Instructions for the task — Begin with the first line of the listing and quote every line through the one containing "cone((-1.34, 0, 1.40), (-1.42, 0, 1.30), .045, .03, .04)"; give only those lines.

Dataset section —
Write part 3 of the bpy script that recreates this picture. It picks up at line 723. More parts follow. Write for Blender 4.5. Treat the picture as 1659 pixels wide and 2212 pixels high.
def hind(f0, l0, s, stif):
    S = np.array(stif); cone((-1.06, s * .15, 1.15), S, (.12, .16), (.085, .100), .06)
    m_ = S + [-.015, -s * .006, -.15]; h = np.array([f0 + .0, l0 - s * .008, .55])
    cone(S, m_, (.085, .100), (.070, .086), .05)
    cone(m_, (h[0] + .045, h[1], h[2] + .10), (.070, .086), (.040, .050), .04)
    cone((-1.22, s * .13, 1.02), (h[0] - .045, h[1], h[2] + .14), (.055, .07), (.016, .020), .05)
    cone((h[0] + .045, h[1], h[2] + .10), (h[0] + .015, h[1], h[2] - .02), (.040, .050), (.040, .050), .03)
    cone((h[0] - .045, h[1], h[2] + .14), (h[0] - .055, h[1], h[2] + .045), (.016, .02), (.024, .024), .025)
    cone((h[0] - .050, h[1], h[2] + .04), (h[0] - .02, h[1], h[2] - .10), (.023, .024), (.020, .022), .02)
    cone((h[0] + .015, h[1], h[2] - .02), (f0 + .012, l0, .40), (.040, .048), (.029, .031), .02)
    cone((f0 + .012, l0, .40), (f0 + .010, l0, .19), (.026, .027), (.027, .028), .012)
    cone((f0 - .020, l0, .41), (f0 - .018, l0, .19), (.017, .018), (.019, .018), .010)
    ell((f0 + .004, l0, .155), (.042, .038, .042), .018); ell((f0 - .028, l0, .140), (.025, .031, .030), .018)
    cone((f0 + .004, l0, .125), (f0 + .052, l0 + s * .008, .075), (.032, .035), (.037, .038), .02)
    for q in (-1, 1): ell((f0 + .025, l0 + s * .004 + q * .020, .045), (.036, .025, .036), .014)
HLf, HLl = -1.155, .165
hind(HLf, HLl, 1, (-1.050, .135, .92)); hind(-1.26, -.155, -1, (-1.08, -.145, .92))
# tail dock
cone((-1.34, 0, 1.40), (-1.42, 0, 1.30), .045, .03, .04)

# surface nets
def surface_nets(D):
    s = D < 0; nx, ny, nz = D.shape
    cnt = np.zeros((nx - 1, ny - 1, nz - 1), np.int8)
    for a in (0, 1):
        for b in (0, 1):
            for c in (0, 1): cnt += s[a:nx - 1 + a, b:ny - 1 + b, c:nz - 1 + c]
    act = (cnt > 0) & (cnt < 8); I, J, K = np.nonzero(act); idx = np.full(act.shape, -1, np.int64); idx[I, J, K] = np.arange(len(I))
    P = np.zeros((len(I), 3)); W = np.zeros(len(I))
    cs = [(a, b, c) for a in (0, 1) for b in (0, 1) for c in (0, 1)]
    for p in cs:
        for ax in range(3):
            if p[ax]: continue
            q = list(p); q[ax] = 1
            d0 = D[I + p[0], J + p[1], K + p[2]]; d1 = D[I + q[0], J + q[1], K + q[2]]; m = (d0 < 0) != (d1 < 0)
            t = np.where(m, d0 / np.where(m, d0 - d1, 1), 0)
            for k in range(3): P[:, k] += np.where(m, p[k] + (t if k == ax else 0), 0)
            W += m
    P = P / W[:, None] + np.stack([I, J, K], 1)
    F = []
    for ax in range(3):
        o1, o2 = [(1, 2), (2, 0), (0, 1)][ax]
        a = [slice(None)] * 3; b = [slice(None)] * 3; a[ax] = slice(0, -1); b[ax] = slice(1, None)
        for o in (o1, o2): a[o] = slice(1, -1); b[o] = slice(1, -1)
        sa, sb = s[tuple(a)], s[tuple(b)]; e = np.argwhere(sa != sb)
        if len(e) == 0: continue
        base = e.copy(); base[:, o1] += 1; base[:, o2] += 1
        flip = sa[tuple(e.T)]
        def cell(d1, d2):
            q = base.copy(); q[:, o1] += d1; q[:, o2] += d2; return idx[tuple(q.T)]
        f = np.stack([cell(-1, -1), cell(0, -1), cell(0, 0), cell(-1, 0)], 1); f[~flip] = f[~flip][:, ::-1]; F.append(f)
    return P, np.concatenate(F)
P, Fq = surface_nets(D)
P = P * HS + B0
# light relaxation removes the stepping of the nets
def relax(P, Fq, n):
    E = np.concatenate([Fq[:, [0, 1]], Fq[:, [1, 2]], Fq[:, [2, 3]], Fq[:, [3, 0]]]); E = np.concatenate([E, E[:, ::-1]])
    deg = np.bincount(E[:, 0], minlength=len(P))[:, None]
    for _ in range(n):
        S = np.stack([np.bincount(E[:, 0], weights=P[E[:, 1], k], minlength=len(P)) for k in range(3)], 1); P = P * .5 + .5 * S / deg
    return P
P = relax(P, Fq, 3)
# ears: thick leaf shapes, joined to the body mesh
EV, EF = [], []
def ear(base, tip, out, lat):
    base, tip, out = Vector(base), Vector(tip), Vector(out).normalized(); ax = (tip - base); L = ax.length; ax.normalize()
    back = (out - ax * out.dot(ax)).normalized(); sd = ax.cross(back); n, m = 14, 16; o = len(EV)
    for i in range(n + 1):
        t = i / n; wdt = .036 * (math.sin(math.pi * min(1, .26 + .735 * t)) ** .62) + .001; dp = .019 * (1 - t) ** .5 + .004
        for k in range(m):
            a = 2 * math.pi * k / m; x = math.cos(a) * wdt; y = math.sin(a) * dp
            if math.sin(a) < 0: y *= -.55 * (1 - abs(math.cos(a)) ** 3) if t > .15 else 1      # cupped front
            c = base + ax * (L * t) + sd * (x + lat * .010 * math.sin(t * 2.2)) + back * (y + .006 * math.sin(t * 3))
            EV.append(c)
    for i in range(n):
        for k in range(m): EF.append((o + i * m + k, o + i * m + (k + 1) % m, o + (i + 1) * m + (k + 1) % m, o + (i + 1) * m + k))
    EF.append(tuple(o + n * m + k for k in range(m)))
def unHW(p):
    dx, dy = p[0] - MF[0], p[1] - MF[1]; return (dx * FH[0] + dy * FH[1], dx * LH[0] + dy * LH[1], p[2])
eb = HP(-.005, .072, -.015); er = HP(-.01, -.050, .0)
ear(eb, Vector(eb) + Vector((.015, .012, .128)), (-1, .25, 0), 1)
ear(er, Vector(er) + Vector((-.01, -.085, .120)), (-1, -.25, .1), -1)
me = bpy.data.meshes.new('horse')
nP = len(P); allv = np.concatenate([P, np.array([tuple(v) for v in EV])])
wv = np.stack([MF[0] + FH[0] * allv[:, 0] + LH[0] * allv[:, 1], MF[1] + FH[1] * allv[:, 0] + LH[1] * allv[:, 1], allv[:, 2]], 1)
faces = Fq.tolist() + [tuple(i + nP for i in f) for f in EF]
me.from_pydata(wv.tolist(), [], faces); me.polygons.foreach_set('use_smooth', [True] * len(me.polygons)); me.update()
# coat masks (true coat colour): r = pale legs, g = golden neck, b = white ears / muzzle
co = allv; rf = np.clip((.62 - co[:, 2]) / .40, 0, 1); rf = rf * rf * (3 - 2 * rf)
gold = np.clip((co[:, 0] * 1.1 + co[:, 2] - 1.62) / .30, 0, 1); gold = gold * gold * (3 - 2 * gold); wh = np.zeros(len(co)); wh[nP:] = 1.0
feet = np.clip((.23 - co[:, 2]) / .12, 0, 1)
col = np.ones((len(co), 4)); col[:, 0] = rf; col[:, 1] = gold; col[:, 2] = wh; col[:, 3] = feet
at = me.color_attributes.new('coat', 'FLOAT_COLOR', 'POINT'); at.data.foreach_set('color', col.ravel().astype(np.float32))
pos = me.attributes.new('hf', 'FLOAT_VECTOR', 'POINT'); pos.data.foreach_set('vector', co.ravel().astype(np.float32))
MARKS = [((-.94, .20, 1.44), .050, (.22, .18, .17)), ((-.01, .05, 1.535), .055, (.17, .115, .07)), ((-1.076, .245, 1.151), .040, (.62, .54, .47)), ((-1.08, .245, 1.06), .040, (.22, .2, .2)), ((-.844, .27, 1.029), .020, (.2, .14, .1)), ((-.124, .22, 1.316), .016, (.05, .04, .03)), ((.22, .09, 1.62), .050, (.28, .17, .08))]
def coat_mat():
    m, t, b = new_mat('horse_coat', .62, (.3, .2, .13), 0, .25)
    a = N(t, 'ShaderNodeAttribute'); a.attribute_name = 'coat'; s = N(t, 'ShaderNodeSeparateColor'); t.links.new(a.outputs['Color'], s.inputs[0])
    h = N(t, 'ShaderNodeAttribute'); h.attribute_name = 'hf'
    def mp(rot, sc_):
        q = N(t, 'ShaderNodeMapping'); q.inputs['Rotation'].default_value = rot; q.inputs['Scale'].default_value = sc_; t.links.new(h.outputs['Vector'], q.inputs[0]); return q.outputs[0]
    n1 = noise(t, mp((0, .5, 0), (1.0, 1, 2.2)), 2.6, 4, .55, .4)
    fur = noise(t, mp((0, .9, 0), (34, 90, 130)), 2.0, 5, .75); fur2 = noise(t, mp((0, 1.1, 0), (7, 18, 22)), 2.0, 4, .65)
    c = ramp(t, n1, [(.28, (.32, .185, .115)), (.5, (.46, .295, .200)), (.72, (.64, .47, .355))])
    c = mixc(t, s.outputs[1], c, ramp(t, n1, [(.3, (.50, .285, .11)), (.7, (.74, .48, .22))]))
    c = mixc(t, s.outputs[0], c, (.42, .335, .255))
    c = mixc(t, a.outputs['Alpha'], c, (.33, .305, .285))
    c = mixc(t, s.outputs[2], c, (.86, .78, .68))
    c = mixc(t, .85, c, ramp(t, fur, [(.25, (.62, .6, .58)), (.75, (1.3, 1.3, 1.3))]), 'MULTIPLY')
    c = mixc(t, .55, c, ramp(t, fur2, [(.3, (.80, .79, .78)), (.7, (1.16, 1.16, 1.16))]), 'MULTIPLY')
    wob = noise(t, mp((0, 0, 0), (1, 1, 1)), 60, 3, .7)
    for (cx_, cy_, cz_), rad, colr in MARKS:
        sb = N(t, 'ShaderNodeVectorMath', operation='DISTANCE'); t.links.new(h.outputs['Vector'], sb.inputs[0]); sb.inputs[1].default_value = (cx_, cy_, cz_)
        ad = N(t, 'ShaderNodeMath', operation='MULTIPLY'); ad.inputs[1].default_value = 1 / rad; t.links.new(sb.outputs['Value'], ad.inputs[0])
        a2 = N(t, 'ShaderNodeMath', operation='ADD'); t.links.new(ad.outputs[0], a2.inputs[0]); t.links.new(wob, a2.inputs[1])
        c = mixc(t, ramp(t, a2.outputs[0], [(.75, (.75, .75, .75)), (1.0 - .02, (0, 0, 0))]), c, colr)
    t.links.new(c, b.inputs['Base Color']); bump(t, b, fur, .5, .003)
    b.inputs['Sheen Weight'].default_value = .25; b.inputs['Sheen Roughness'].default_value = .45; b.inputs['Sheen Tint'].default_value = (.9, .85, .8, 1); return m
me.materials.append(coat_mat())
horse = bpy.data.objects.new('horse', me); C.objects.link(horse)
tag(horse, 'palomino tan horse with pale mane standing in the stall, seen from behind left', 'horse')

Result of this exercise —
Write part 3 of the bpy script that recreates this picture. It picks up at line 723. More parts follow. Write for Blender 4.5. Treat the picture as 1659 pixels wide and 2212 pixels high.
def hind(f0, l0, s, stif):
    S = np.array(stif); cone((-1.06, s * .15, 1.15), S, (.12, .16), (.085, .100), .06)
    m_ = S + [-.015, -s * .006, -.15]; h = np.array([f0 + .0, l0 - s * .008, .55])
    cone(S, m_, (.085, .100), (.070, .086), .05)
    cone(m_, (h[0] + .045, h[1], h[2] + .10), (.070, .086), (.040, .050), .04)
    cone((-1.22, s * .13, 1.02), (h[0] - .045, h[1], h[2] + .14), (.055, .07), (.016, .020), .05)
    cone((h[0] + .045, h[1], h[2] + .10), (h[0] + .015, h[1], h[2] - .02), (.040, .050), (.040, .050), .03)
    cone((h[0] - .045, h[1], h[2] + .14), (h[0] - .055, h[1], h[2] + .045), (.016, .02), (.024, .024), .025)
    cone((h[0] - .050, h[1], h[2] + .04), (h[0] - .02, h[1], h[2] - .10), (.023, .024), (.020, .022), .02)
    cone((h[0] + .015, h[1], h[2] - .02), (f0 + .012, l0, .40), (.040, .048), (.029, .031), .02)
    cone((f0 + .012, l0, .40), (f0 + .010, l0, .19), (.026, .027), (.027, .028), .012)
    cone((f0 - .020, l0, .41), (f0 - .018, l0, .19), (.017, .018), (.019, .018), .010)
    ell((f0 + .004, l0, .155), (.042, .038, .042), .018); ell((f0 - .028, l0, .140), (.025, .031, .030), .018)
    cone((f0 + .004, l0, .125), (f0 + .052, l0 + s * .008, .075), (.032, .035), (.037, .038), .02)
    for q in (-1, 1): ell((f0 + .025, l0 + s * .004 + q * .020, .045), (.036, .025, .036), .014)
HLf, HLl = -1.155, .165
hind(HLf, HLl, 1, (-1.050, .135, .92)); hind(-1.26, -.155, -1, (-1.08, -.145, .92))
# tail dock
cone((-1.34, 0, 1.40), (-1.42, 0, 1.30), .045, .03, .04)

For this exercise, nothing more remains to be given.